Aim of the exercise
Identify, in the records below, every line where the string "high" appears, and copy each such line.

Provided data
<<<<

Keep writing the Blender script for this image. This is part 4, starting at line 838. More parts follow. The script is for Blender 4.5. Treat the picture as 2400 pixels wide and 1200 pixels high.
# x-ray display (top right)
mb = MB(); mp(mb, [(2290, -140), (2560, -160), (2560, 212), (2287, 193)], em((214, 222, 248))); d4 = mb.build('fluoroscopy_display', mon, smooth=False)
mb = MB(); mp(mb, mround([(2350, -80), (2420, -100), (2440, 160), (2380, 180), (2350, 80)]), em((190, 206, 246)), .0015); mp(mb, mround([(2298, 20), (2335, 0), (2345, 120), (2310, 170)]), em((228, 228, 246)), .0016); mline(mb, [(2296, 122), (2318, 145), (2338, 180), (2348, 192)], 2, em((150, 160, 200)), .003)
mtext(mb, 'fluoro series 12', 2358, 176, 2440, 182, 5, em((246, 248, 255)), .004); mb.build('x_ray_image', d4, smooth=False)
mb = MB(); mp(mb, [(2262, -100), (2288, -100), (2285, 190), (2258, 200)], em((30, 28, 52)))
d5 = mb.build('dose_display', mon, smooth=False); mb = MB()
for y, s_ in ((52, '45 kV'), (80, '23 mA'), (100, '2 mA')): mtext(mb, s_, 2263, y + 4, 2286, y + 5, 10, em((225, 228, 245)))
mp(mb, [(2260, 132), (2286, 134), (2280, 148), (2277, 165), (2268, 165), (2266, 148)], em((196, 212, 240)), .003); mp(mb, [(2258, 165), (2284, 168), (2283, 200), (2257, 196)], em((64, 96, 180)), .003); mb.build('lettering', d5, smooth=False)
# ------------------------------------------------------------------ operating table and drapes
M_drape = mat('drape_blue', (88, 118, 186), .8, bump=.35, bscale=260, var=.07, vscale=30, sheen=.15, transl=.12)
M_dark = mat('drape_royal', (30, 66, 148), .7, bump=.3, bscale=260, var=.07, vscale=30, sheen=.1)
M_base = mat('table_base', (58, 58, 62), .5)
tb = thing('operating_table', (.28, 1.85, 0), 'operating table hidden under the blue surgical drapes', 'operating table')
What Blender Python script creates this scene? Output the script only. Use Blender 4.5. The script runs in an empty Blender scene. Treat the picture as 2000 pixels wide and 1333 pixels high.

>>>>

Completed exercise
Keep writing the Blender script for this image. This is part 4, starting at line 838. More parts follow. The script is for Blender 4.5. Treat the picture as 2400 pixels wide and 1200 pixels high.
What Blender Python script creates this scene? Output the script only. Use Blender 4.5. The script runs in an empty Blender scene. Treat the picture as 2000 pixels wide and 1333 pixels high.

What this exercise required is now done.